Para acercarnos un poco más al objeto del conocimiento que aquí planteamos, es preciso señalar que el holocausto judío se trató de la manifestación explícita, estructurada, organizada, orquestada y ejecutada abiertamente de lo que Hannah Arendt denominó el “mal radical”, cuya única motivación es eliminar de la faz de la tierra todo rasgo humano de los individuos a los que se quiere aniquilar mediante un régimen que anula la espontaneidad de los sujetos para convertirlos en su obrar en simples reactores ante estímulos. 

Esa conversión es posible gracias a lo que  Arendt llamó “banalidad del mal”, concepto que no fue abrazado amablemente en un comienzo porque al malinterpretarlo, se lo consideró una especie de justificación racional de los crímenes nazis. Para que el mal radical instaure su maquinaria, es preciso el funcional “mal banal”, puesto que el odio como motor no alcanza, no es suficiente para adquirir la cantidad suficientes de adeptos y partidarios. Con este concepto se evidenció que la frontera entre el ciudadano común y el criminal es extremadamente fina, pues de lo contrario ¿cómo se explica que uno de los pueblos más cultos de la historia europea sea capaz de sostener y ejecutar semejante barbarie? Sí, estimados amigos lectores, lo que Arendt nos está diciendo es que en tiempos convulsos la gente común se puede tornar en herramienta servil a un régimen totalitario que mientras deja muertos en el camino, la vida civil continúa “en normalidad”, como si nada estuviese ocurriendo. En nuestros días ésto se hace patente desde el poder burocrático corporativo y sistematizado en el cual no circulan balazos, pero a veces la desatención y la demora de una firma en un papel, se lleva puestas varias vidas. 

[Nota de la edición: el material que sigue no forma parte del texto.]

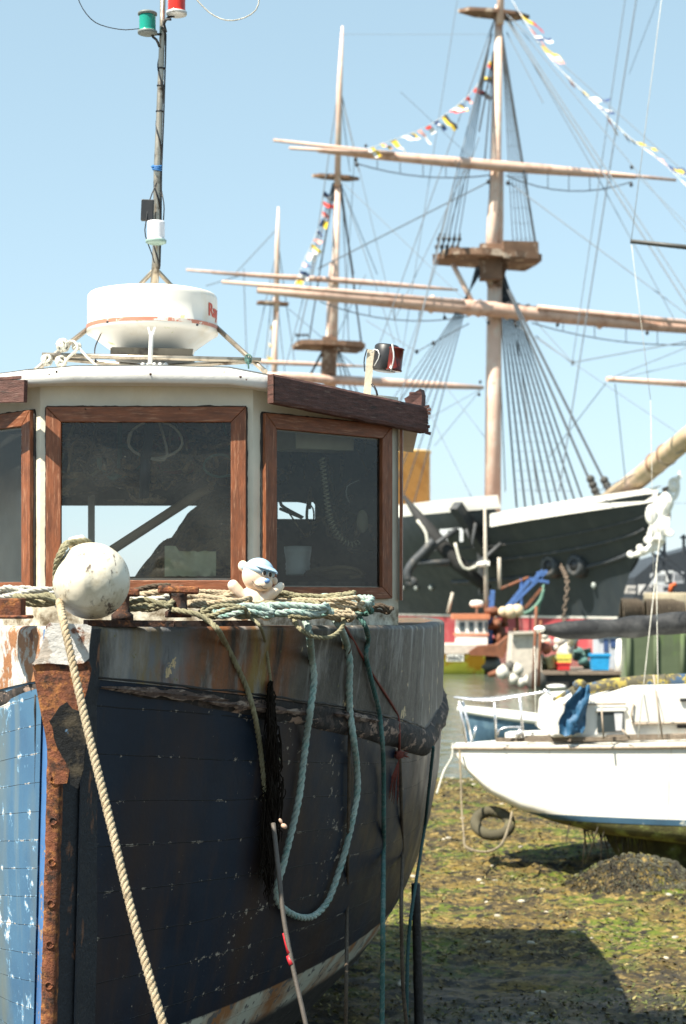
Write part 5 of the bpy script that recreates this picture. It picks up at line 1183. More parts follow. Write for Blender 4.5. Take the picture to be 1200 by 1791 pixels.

Justamente, es la proximidad entre “lo normal” y lo “criminal” que acabamos de describir y su permanente promoción por parte de campañas mediáticas, educativas, culturales, políticas y sociales que favorecen todo tipo de beneficio en pos del abandono voluntario del pensar crítico, es lo que Reyes Mate advierte al indicarnos el peligro que representa tornarnos en “una humanidad empobrecida”, perpetuada e instaurada sutilmente incluso posteriormente y por fuera de los límites del campo de concentración de Auschwitz ¿Se entiende, ahora, por qué es tan importante educar desde los parámetros del “deber de memoria”?  

El nacimiento de la figura del “deber de memoria” no es una materia optativa en la escuela, sino que se trata de una exigencia de las víctimas, que al sobrevivir a los campos clamaron una solicitud a la humanidad que podría versar: “¡esto no se puede repetir!”. Educar en este marco implica sentar bases para la constitución de una especie de antídoto contra la barbarie, a saber, la memoria como herramienta de redención de los "vencidos" que nos interpela permanentemente a no repetir las calamidades cometidas por quienes supieron sostener prolongadamente el título de "los vencedores".  

En ese sentido, la educación debe estar enfocada en una sociedad que no se construya sobre la vanagloria del victimario sobre sus víctimas, y por ello es crucial la filosofía, desde el punto de vista estrictamente deontológico, puesto que una educación sustentada en la revisión de los valores que llevaron a la barbarie es capaz de sustituir y crear contrapuntos en la práxis política. Un ejemplo de ello es poner en discusión en el ámbito educativo el valor que se le asigna al "progreso" como fuente inagotable que resuelve todo a cualquier precio. Tal vez, una educación íntegra apuntará a generar consciencia sobre el hecho de que las condiciones de vida que tenemos no deben sacrificar de modo alguno la dignidad de nadie ni de la naturaleza en general. 

¿No sería fantástico poder educar a nuestros niños y jóvenes bajo la premisa crítica que revise si el progreso está al servicio de la humanidad o si la humanidad está subsumida a él?